Factoid: 1 of every 5 online purchases is returned.

…. and about 1 in 10 of them are fraudulent.

Recently, I returned an item that I had I bought on Amazon.

That’s a rare event for me, so I was pleasantly surprised that the process was relatively hassle-free … it took a couple of minutes to get Amazon’s return authorization … it was a short drive to a UPS store … the transaction at the UPS store took about a minute … my credit card was credited within a couple of days.

A couple of things struck me during the process:

> Most of the people in the UPS store were making merchandise returns — apparently, that’s become a big business for UPS

> Most of the returns were literally thrown into a big box … unpackaged and without paperwork … what happens to that stuff


With that experience fresh in mind, I happened to come across a CNBC article channeling some data from a National Retail Federation report.


> In 2021, the  US Retail Industry reported just over $1 Trillion in online sales

> Of the $1 Trillion, $218 Billion (20.8%) was returned for credit

> Of the $218 Billion, $23.2 Billion (10.6%)  were fraudulent returns

> The $23.2 Billion of fraudulent returns consisted mostly of:

  • “Wardrobing” … wearing or using an item for one occasion and then returning it
  • Returning items that had been shoplifted, stolen, purchased from another retailer or purchased fraudulently (e.g. on stolen credit cards)
  • Resulting from employee fraud or employee collusion with bad actors

Not surprising, a big issue for Amazon and other retailers is what to do with the returns.
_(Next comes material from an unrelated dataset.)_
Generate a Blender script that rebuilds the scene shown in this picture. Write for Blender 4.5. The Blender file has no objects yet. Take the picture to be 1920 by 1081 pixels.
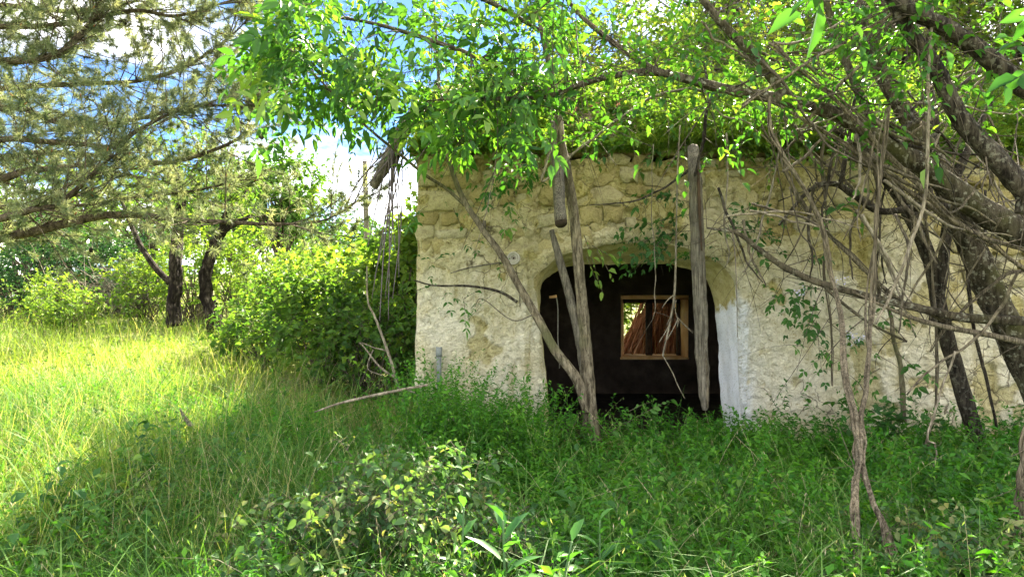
import bpy, math
import numpy as np
from mathutils import Vector

scene = bpy.context.scene
COL = scene.collection
RNG = np.random.default_rng(11)

# ------------------------------------------------------------------ camera
EYE = 1.6
cam_data = bpy.data.cameras.new('camera')
cam_data.lens = 24.0
cam_data.sensor_width = 36.0
cam_data.clip_start = 0.05
cam_data.clip_end = 2000.0
cam = bpy.data.objects.new('camera', cam_data)
cam.location = (0, 0, EYE)
cam.rotation_euler = (math.radians(90), 0, 0)
COL.objects.link(cam)
scene.camera = cam

# ------------------------------------------------------------------ sun and sky
SUN_TO = Vector((0.46, 1.30, 1.0)).normalized()          # towards the sun: behind the building, a little to the right
SUN_EL = math.asin(SUN_TO.z)
SUN_AZ = math.atan2(SUN_TO.x, SUN_TO.y)
CLOUD_SEED = 7.7
world = bpy.data.worlds.new('World')
scene.world = world
world.use_nodes = True
wn, wl = world.node_tree.nodes, world.node_tree.links
wn.clear()
w_out = wn.new('ShaderNodeOutputWorld')
w_bg = wn.new('ShaderNodeBackground')
w_bg.inputs['Strength'].default_value = 0.15
w_sky = wn.new('ShaderNodeTexSky')
w_sky.sky_type = 'NISHITA'
w_sky.sun_disc = False
w_sky.sun_elevation = SUN_EL
w_sky.sun_rotation = SUN_AZ
w_sky.air_density = 1.0
w_sky.dust_density = 0.2
w_sky.ozone_density = 3.0
w_tc = wn.new('ShaderNodeTexCoord')
w_sep = wn.new('ShaderNodeSeparateXYZ')
wl.new(w_tc.outputs['Generated'], w_sep.inputs[0])
def wmath(op, a, b=None):
    n = wn.new('ShaderNodeMath'); n.operation = op
    for i, v in enumerate((a, b)):
        if v is None: continue
        if isinstance(v, (int, float)): n.inputs[i].default_value = v
        else: wl.new(v, n.inputs[i])
    return n.outputs[0]
w_z = wmath('ADD', wmath('MAXIMUM', w_sep.outputs[2], 0.0), 0.22)
w_cmb = wn.new('ShaderNodeCombineXYZ')
wl.new(wmath('ADD', wmath('DIVIDE', w_sep.outputs[0], w_z), 0.8), w_cmb.inputs[0])
wl.new(wmath('DIVIDE', w_sep.outputs[1], w_z), w_cmb.inputs[1])
w_cmb.inputs[2].default_value = CLOUD_SEED
w_noise = wn.new('ShaderNodeTexNoise')
w_noise.inputs['Scale'].default_value = 0.8
w_noise.inputs['Detail'].default_value = 8.0
w_noise.inputs['Roughness'].default_value = 0.56
wl.new(w_cmb.outputs[0], w_noise.inputs['Vector'])
w_ramp = wn.new('ShaderNodeValToRGB')
w_ramp.color_ramp.elements[0].position = 0.43
w_ramp.color_ramp.elements[1].position = 0.63
wl.new(w_noise.outputs['Fac'], w_ramp.inputs['Fac'])
w_mix = wn.new('ShaderNodeMix'); w_mix.data_type = 'RGBA'
wl.new(w_ramp.outputs['Color'], w_mix.inputs['Factor'])
w_skygain = wn.new('ShaderNodeMix'); w_skygain.data_type = 'RGBA'; w_skygain.blend_type = 'MULTIPLY'
w_skygain.inputs['Factor'].default_value = 1.0
wl.new(w_sky.outputs['Color'], w_skygain.inputs['A'])
w_skygain.inputs['B'].default_value = (0.100, 0.155, 0.250, 1)
wl.new(w_skygain.outputs['Result'], w_mix.inputs['A'])
w_mix.inputs['B'].default_value = (5.7, 5.65, 5.55, 1)
wl.new(w_mix.outputs['Result'], w_bg.inputs['Color'])
wl.new(w_bg.outputs[0], w_out.inputs['Surface'])

sun_data = bpy.data.lights.new('sun', 'SUN')
sun_data.energy = 4.5
sun_data.angle = math.radians(0.55)
sun_data.color = (1.0, 0.95, 0.84)
sun = bpy.data.objects.new('sun', sun_data)
sun.location = (6, 14, 12)
sun.rotation_euler = SUN_TO.to_track_quat('Z', 'Y').to_euler()
COL.objects.link(sun)

vs = scene.view_settings
vs.view_transform = 'Standard'
vs.look = 'None'
vs.exposure = 3.15
vs.gamma = 1.0
vs.use_curve_mapping = False
try:
    vs.use_white_balance = True; vs.white_balance_temperature = 7500; vs.white_balance_tint = 10
except Exception:
    pass
scene.render.film_transparent = False
cy = scene.cycles
cy.max_bounces = 5; cy.diffuse_bounces = 4; cy.glossy_bounces = 1; cy.transmission_bounces = 4
cy.use_adaptive_sampling = True; cy.adaptive_threshold = 0.02
cy.use_light_tree = False
cy.debug_use_spatial_splits = True
cy.transparent_max_bounces = 4
cy.caustics_reflective = False; cy.caustics_refractive = False
cy.sample_clamp_indirect = 6.0
cy.use_denoising = True
try:
    cy.denoiser = 'OPENIMAGEDENOISE'
    cy.denoising_input_passes = 'RGB_ALBEDO_NORMAL'
    cy.denoising_prefilter = 'ACCURATE'
except Exception:
    pass

# ------------------------------------------------------------------ noise
PERM = np.random.default_rng(5).permutation(4096)
VALS = np.random.default_rng(6).random(4096)
def vn(x, y, s=0):
    x = np.asarray(x, float); y = np.asarray(y, float)
    xi = np.floor(x).astype(int); yi = np.floor(y).astype(int)
    u = x - xi; v = y - yi
    u = u * u * (3 - 2 * u); v = v * v * (3 - 2 * v)
    def h(i, j): return VALS[PERM[(PERM[(i + s * 131) & 4095] + j) & 4095]]
    return (h(xi, yi) * (1 - u) + h(xi + 1, yi) * u) * (1 - v) + (h(xi, yi + 1) * (1 - u) + h(xi + 1, yi + 1) * u) * v
def fbm(x, y, s=0, o=4):
    t = 0; a = 0.5; n = 0
    for k in range(o):
        t = t + a * vn(np.asarray(x) * 2 ** k, np.asarray(y) * 2 ** k, s + k); n += a; a *= 0.5
    return t / n
def sstep(a, b, x):
    t = np.clip((np.asarray(x, float) - a) / (b - a), 0, 1)
    return t * t * (3 - 2 * t)
def gz(x, y):
    """height of the ground"""
    x = np.asarray(x, float); y = np.asarray(y, float)
    z = 0.024 * np.clip(y - 7, 0, None) + 0.26 * sstep(-0.2, -2.6, x) * sstep(1.5, 5, y)
    z = z + 0.14 * (fbm(x * 0.6, y * 0.6, 3, 3) - 0.5)
    z = z - 0.12 * sstep(2.0, 3.2, x) * sstep(4.5, 6.5, y) * (1 - sstep(12, 14, y))
    inside = sstep(-0.9, -0.6, x) * (1 - sstep(6.9, 7.2, x)) * sstep(6.9, 7.2, y) * (1 - sstep(11.0, 11.3, y))
    return z * (1 - inside) + (-0.06) * inside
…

The cost of transporting, receiving, sorting, inspecting, repackaging and restocking returns is a costly logistical nightmare … especially for relatively low value items.

So, except for higher priced merchandise, the returns are simply thrown into a big box (as I experienced at the UPS store) … and the box of miscellaneous stuff is sold to scavenger resellers at pennies on the dollar.
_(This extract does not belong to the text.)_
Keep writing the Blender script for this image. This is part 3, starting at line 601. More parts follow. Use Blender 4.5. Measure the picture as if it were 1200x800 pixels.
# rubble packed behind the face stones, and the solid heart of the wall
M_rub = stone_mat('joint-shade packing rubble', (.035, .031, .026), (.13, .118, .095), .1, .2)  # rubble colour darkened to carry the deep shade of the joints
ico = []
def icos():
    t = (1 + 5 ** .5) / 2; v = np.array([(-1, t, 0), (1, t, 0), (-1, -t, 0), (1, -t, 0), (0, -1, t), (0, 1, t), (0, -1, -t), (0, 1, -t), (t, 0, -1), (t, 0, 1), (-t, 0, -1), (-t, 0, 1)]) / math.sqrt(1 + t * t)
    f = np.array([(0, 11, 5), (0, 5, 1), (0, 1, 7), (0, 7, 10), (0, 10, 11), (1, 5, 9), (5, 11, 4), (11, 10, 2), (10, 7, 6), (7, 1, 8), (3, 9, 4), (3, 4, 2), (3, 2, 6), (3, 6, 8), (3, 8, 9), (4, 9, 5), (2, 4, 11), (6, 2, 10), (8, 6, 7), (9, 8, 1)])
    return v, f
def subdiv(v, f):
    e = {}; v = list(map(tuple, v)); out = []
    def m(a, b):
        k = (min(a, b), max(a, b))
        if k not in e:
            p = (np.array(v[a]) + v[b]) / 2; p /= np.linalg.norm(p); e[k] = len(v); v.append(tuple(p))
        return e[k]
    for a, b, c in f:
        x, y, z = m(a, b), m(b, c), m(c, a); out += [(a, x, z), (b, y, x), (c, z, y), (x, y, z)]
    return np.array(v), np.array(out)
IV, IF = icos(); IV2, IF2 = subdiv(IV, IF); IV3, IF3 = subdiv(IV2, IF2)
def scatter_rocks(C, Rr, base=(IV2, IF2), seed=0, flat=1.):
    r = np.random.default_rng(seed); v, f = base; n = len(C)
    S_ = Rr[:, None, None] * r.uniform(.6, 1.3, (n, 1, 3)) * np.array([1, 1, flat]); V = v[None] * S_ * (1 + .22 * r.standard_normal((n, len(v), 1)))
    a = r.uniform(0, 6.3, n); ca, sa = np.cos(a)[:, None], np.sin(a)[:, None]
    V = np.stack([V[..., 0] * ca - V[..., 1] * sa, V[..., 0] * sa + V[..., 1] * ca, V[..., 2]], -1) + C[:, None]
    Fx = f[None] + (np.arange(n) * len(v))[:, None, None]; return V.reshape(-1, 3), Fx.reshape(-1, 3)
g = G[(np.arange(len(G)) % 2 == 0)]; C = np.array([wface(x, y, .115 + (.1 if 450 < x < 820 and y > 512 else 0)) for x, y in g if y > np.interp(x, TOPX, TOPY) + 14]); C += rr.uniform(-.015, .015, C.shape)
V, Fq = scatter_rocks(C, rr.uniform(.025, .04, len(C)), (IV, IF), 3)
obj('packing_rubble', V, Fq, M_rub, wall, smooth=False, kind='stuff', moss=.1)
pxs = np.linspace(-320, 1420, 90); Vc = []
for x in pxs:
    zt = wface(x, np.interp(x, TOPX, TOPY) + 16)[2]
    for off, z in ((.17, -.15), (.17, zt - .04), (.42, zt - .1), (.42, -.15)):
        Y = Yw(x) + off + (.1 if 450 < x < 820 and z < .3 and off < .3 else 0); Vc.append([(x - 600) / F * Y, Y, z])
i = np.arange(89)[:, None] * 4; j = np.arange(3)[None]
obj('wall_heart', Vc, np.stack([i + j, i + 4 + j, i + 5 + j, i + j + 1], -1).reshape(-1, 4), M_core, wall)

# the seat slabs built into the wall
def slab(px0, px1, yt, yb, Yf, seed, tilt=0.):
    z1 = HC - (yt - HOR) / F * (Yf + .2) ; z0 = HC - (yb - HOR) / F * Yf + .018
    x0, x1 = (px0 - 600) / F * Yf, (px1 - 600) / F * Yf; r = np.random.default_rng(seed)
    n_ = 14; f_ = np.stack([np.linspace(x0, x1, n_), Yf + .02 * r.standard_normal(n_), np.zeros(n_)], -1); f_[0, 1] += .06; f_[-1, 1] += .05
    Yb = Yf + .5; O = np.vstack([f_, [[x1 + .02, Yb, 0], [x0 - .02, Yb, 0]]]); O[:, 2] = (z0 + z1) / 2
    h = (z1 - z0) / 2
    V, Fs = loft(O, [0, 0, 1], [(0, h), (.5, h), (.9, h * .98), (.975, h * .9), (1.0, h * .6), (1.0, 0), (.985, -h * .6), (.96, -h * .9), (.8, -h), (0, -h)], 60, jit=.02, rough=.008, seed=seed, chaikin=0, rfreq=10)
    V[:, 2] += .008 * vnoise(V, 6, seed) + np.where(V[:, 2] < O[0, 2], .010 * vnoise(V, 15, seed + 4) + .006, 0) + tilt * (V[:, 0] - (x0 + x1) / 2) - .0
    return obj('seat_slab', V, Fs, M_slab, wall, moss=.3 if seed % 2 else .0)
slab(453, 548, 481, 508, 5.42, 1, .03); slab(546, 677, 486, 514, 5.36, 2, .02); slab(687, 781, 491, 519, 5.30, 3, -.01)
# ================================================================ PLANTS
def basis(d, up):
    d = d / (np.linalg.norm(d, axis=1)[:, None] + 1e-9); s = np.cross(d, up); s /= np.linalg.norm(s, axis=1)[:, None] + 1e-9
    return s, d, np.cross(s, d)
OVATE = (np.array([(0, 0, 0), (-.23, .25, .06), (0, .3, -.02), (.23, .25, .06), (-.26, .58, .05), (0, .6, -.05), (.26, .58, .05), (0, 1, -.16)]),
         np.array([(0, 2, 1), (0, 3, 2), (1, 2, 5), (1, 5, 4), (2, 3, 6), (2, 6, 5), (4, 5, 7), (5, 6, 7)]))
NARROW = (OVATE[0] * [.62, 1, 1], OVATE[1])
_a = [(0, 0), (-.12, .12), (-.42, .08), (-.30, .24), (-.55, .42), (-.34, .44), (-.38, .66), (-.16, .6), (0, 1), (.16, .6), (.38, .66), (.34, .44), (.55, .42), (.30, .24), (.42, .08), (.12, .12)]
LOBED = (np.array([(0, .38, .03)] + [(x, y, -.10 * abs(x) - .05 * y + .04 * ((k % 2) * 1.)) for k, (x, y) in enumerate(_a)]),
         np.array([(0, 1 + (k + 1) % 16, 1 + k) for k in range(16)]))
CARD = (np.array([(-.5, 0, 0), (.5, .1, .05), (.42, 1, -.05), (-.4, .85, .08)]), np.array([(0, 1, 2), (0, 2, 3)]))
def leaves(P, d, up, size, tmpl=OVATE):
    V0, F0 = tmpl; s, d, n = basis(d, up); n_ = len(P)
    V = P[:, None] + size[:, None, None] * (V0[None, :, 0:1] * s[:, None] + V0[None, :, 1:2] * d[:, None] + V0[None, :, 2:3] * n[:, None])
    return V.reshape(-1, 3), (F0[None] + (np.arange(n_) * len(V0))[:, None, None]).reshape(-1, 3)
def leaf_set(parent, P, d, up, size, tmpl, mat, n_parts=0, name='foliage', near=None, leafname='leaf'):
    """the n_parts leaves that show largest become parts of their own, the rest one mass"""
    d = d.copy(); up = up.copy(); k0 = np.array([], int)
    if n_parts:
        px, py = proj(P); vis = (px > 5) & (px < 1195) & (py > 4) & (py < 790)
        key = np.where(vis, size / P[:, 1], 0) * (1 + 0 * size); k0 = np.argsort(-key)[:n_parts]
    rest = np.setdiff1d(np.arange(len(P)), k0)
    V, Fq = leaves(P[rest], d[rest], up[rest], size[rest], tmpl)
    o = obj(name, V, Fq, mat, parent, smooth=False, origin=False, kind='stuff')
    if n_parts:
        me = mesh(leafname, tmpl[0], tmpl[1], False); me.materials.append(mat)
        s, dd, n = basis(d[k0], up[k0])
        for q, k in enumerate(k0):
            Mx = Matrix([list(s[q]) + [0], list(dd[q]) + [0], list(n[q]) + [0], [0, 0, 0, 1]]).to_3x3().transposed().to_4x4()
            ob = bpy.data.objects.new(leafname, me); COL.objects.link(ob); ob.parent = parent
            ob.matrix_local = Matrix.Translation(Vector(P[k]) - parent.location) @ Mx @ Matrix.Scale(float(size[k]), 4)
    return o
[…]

See the CNBC article for the story of one couple who scavenges and resells returns.


Presto: logistical problem solved…


P.S. Don’t feel too sorry for Amazon and other retailers.  Based on my experience, the retailers just charge the cost of the returns back to the manufacturers who treat it as a cost of doing business.

It used to irk me when retailers would promote their “easy returns – no questions asked” policies, knowing that my company (not the retailer) would be funding the retailer’s largess.